1 de Março, 2006 Ricardo Alves

«Juntos contra o novo totalitarismo»

Um grupo de escritores e intelectuais em que se incluem, entre outros, Salman Rushdie, Ayaan Hirsi Ali, Taslima Nasreen, Ibn Warraq, Caroline Fourest e Bernard-Henri Lévy, publicou ontem um Manifesto intitulado «Juntos contra o novo totalitarismo». Nele, os autores afirmam que o mundo se encontra «face a uma nova ameaça totalitária global: o islamismo», e que a resposta passa pela «promoção, para todos, da liberdade, da igualdade de oportunidades e dos valores laicos», valores esses que consideram universais.
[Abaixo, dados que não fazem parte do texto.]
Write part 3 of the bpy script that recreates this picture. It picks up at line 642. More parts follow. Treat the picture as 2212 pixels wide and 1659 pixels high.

O Manifesto foi publicado no jornal dinamarquês Jyllands-Posten e no jornal satírico francês Charlie-Hebdo e faz referência à crise desencadeada pela publicação das caricaturas de Maomé. Distancia-se das análises que insistem no «choque de civilizações» ou no antagonismo entre «Ocidente» e «Oriente», respondendo-lhes que assistimos, isso sim, a uma «luta global que confronta democratas e teocratas». Dado que ainda recentemente insisti que a clivagem é entre laicistas e clericais, não posso deixar de concordar. O Manifesto critica também o «relativismo cultural», que define como a aceitação de que «homens e mulheres de cultura muçulmana deveriam ser privados do seu direito à igualdade, à liberdade e aos valores laicos em nome do respeito pelas culturas e tradições». A terminar, os autores expressam o desejo de que «o nosso século seja um século de Iluminismo e não de obscurantismo». É um desejo que, evidentemente, partilho.
23 de Fevereiro, 2006 Ricardo Alves

O extravagante mundo das religiões

  1. A comunidade tribal de Naulu (no interior da ilha indonésia de Seram) pratica a decapitação ritual como forma de afastar a má sorte. Uma parte deste grupo de 900 pessoas acredita que devem ser oferecidas cabeças humanas aquando da reparação da casa maior do clã tribal. Recentemente, duas pessoas foram mortas ritualmente, o que originou um processo judicial. O advogado de defesa argumentou que os cidadãos indonésios da tribo em questão ignoram totalmente as leis estatais que criminalizam o corte de cabeças humanas por motivos religiosos. Efectivamente, até manifestaram em tribunal o seu orgulho por terem cumprido as tradições culturais da sua tribo. Três dos assassinos foram condenados à morte pelo tribunal indonésio.
  2. O Tribunal Supremo dos EUA considerou, por unanimidade, que é parte da liberdade religiosa importar chá alucinogéneo e usá-lo numa cerimónia religiosa. Em causa estava um movimento religioso de origem brasileira, o Centro Espírita Beneficente União do Vegetal, que tem uma congregação de cerca de 130 membros no Novo México. Esse grupo utiliza um chá chamado Hoasca num ritual religioso de quatro horas que alegadamente permite aos participantes «aproximarem-se de Deus». O Governo dos EUA confiscara a droga em causa e tentara impedir a sua importação, invocando leis gerais e um tratado internacional sobres estupefacientes. Os seguidores desta religião originária da Amazónia argumentaram que o Hoasca é imprescindível para a sua prática religiosa. Notando um precedente (o uso de um derivado da mescalina em rituais religiosos de alguns grupos índios da América do Norte), o Tribunal Supremo proibiu o Governo de apreender novamente o chá alucinogéneo-religioso.
  3. O Governo da Malásia proibiu a música «Black Metal» sob a acusação de que os seus seguidores se desviam dos princípios islâmicos. Um porta-voz do Conselho islâmico nacional justificou o seu édito afirmando que a cultura «Black Metal» pode levar quem a ouve a rituais religiosos satânicos que incluem beber o próprio sangue misturado com sangue de cabra e queimar o Corão. Em Dezembro, a polícia da Malásia fizera uma rusga num concerto e detivera 105 adolescentes, que alegadamente estariam envolvidos em orgias e outras actividades religiosas satânicas contrárias aos princípios islâmicos.

Quais devem ser os limites da liberdade religiosa?